À la poursuite de demain
2015
Brad Bird
À l’image des Pirates des Caraïbes, voici un film basé de simples attractions d’un parc Disney : la section ayant pour thème le futur, Tomorrowland, qui se trouve être le titre original du film. C’est faible, presque hors-sujet puisque le film est une production de science-fiction originale, mais en tout cas le matériau de base n’incitait pas à la confiance. Puis vint le premier trailer énigmatique, laissant présager la potentialité de l’un des meilleurs films de l’année, balayé quelques mois plus tard par une bande-annonce plus explicite et moins convaincante, agrémentée d’un titre localisé trop bavard. Et effectivement, si le potentiel était colossal, le film n’est pas à la hauteur.
Reprenant la rumeur comme quoi certains des plus grands esprits (Eiffel, Edison, Tesla, Jules Verne) se sont réunis pour fonder ensemble la société de demain à la fin du XIX°, le film part du principe que les têtes pensantes ont bâti Tomorrowland pour faire un monde meilleur, avec à la tête du projet David Nix (Hugh Laurie). Il y a bien longtemps, Frank Walker (George Clooney) fut choisit par la recruteuse Athena (Raffey Cassidy) pour y œuvrer, mais aujourd’hui ce projet n’est plus qu’un vieux rêve du passé. Mais certaines personnes veulent encore y croire, et Casey Newton (Britt Robertson) sera à son tour choisie, recevant un pins lui faisait entrevoir ce monde.
Typiquement le genre de film bouffé par son ambition, qui veut trop en dire et au final n’en dit pas assez. De ce que l’on en savait au début, à savoir une société secrète futuriste et un pins magique qui permet de le voir, deux principes forts qui aurait pu être géniaux, le film va beaucoup dériver. Déjà, contrairement à ce que l’on aurait pu croire, la jeune fille n’est pas l’unique personnage principal du film, mais doit faire jeu égal avec son « mentor » (bien qu’en réalité les rôles soient inversés), qui occupe même tout le devant de la scène durant l’introduction puisqu’en réalité c’est avant tout son histoire. De même, ni la société ni le pins ne sont ce qu’ils semblent être, et ainsi le film s’avère très loin de ce à quoi on pouvait s’attendre. Une bonne chose qui prouve que le mystère a su rester entier, et beaucoup de choses marchent à la perfection, mais le film reste malheureusement une aberration. Gros blockbuster tout public qui balance des images à sensation dans tous les sens, reposant sur un visuel tape à l’œil et détournant des monuments historiques, et n’hésitant pas à faire ses choux gras dans le bien pensant et l’écologique, il tente pourtant de se distinguer de la masse en abordant une multitude de sujets plus profonds et en souhaitant se donner une ambiance revigorante et pleine d’espoir à la Retour vers le futur.
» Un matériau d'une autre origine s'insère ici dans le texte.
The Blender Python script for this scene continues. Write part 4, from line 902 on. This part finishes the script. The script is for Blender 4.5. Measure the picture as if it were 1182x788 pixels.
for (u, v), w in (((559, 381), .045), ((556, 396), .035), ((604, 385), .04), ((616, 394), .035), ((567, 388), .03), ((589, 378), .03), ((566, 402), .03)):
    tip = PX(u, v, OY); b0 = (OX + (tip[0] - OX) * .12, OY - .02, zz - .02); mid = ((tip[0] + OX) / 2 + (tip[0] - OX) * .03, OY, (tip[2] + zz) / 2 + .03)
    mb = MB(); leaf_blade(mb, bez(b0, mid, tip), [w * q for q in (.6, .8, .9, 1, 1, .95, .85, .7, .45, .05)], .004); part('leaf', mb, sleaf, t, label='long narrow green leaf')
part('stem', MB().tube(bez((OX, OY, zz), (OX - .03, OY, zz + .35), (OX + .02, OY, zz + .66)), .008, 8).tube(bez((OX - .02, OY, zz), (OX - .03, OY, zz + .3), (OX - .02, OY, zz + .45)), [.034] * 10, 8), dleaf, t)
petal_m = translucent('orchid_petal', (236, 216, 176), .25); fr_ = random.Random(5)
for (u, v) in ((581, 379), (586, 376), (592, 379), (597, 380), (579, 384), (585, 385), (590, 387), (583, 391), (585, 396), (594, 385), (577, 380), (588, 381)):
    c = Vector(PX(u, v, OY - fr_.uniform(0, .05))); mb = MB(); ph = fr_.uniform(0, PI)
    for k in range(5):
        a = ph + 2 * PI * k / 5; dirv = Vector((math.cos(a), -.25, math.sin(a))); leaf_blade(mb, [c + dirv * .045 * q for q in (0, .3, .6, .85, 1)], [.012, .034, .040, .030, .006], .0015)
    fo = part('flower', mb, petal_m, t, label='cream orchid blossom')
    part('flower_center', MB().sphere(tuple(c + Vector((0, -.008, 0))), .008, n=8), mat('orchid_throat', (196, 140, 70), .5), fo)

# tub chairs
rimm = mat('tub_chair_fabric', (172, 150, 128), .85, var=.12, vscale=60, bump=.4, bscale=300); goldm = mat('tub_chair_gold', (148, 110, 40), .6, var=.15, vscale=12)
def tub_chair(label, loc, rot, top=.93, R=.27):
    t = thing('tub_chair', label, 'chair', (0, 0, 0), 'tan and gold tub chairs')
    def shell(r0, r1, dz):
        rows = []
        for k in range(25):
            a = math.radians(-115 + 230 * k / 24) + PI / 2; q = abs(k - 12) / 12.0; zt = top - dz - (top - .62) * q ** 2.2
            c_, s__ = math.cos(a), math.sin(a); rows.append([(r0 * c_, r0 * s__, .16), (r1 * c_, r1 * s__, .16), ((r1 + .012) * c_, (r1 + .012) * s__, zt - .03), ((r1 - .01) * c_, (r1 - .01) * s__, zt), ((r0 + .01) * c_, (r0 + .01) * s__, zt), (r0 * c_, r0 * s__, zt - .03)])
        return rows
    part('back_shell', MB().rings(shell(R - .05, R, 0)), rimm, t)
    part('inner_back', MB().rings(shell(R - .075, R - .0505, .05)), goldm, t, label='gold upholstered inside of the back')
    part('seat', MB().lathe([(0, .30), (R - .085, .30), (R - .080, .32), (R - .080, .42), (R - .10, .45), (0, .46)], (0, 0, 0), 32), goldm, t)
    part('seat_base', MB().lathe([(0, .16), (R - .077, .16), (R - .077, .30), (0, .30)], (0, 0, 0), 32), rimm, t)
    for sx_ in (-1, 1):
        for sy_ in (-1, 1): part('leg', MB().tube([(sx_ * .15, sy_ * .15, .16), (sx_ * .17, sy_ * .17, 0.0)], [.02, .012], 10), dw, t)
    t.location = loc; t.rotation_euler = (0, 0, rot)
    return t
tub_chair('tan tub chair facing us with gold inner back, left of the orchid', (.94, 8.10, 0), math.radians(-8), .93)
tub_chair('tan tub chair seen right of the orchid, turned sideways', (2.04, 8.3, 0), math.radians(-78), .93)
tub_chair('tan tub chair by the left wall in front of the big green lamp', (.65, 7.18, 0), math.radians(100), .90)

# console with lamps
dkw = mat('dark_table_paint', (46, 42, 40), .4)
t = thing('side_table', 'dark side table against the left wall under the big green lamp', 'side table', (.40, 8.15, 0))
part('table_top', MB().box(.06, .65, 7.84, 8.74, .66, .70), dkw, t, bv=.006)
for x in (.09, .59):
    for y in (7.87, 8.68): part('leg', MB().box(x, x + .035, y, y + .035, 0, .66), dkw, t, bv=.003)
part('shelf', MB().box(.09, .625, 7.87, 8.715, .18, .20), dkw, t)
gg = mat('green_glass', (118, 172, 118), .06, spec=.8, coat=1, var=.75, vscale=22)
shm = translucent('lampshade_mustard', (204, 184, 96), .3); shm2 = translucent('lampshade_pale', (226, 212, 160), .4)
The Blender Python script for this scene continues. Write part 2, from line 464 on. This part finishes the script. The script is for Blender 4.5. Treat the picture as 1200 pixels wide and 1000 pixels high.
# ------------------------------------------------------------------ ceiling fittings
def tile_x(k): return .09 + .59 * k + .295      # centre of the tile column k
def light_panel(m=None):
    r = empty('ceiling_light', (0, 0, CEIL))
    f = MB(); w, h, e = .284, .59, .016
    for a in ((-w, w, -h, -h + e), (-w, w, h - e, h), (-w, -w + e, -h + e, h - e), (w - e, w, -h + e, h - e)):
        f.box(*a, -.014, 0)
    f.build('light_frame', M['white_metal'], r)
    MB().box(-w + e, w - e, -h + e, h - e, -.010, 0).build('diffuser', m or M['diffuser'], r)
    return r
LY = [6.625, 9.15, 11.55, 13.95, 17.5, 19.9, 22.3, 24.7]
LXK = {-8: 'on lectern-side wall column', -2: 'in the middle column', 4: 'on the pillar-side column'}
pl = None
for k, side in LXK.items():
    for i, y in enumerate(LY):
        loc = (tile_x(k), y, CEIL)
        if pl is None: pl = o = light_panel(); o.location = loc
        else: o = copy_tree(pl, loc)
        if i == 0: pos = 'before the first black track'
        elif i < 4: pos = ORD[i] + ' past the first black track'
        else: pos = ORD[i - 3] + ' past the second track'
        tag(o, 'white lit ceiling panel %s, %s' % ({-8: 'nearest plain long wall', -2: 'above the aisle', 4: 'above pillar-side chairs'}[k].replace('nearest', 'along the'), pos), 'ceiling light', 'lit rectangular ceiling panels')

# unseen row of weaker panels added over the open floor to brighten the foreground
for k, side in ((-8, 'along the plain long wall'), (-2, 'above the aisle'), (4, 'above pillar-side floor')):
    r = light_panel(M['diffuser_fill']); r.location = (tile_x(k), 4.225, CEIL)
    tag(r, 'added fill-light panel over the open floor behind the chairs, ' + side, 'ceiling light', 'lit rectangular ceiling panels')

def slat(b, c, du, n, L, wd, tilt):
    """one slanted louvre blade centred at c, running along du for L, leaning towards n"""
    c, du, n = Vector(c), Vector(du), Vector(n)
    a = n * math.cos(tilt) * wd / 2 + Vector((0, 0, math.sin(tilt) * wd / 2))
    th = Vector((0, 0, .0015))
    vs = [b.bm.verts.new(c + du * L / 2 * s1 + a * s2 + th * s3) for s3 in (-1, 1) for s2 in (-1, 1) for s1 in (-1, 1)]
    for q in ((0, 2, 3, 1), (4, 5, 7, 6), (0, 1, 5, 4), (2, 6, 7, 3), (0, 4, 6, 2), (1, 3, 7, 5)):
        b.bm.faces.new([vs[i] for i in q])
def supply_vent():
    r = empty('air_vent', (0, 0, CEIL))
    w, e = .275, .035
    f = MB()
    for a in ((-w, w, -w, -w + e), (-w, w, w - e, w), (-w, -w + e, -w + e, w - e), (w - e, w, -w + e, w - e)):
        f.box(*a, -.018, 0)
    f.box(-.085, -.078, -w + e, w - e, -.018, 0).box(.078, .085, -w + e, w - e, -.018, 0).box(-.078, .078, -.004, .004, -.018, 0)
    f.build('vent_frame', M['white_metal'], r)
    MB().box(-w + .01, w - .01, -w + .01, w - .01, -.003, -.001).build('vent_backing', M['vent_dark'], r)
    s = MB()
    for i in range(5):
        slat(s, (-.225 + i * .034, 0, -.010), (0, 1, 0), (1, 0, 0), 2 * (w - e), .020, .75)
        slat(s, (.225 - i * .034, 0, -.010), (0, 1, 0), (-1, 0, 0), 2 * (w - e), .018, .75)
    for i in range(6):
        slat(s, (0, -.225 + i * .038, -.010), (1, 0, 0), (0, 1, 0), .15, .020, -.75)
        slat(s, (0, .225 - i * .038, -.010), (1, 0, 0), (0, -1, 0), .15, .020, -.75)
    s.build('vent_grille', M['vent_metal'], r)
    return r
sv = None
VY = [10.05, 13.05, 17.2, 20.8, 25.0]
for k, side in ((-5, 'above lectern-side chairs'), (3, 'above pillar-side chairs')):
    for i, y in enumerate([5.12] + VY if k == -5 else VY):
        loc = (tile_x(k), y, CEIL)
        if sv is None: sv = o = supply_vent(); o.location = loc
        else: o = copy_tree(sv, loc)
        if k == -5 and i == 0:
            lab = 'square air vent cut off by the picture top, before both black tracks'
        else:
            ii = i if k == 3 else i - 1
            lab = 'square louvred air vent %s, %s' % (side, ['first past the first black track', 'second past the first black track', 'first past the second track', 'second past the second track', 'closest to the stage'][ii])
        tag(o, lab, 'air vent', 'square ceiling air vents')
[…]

On abordera ainsi la peur de la mort, la quête de soi, d’un but, du voyage spatial, inter-dimensionnel et temporel, du pouvoir de la suggestion, de la destinée, de l’amour homme-machine et forcément de l’existence de l’âme pour ces êtres mécaniques.
Une flopée de thèmes tous très intéressants, mais à force de vouloir tous les explorer, le film ne va jamais au bout des choses, et nombre d’entre eux sont de simples anecdotes là pour justifier un scénario qui a bien du mal à s’imposer, traînant quelques incohérences. Le pins en est un bel exemple tant son fonctionnement soulève nombre de questions, car aussi belle que soit l’idée, elle n’en reste pas moins difficilement justifiable, même en considérant le chien (cf voir le film). De même, inventer des fonctionnalités cachées et ahurissantes aux monuments historiques peut à la rigueur marcher avec du Benjamin Gates et autre Indiana Jones, où le spectacle a toujours prévalu sur la cohérence, mais en l’occurrence ça ne passe pas du tout. Et en cela le film oubli son propre message sur le conformisme hollywoodien puisqu’il fait la même chose, et sa structure narrative ne change guère. Sa fin donne même envie de hurler tant c’est gnangnan, et à ce niveau là John Carter s’en sortait infiniment mieux pour ce qui était de renouer avec la simplicité et l’ambiance d’antan. C’est d’autant plus regrettable que le film avait un potentiel colossal, notamment au travers du personnage d’une certaine androïde qui aurait mérité le soin d’un Chappie, bien plus probant en matière de psychologie robotique, et Britt Robertson est une véritable révélation qu’on aurait aimé mieux exploitée tant c’est uniquement son caractère, et non son intelligence pourtant hors du commun, qui est mit en avant. En somme, énormément de bonnes idées se sont bousculées, mais seul l’aspect grosse aventure pseudo spectaculaire en ressort. Cela suffit pour en faire un bon film, mais il y avait matière à en faire un chef d’œuvre, laissant une impression de gigantesque déception.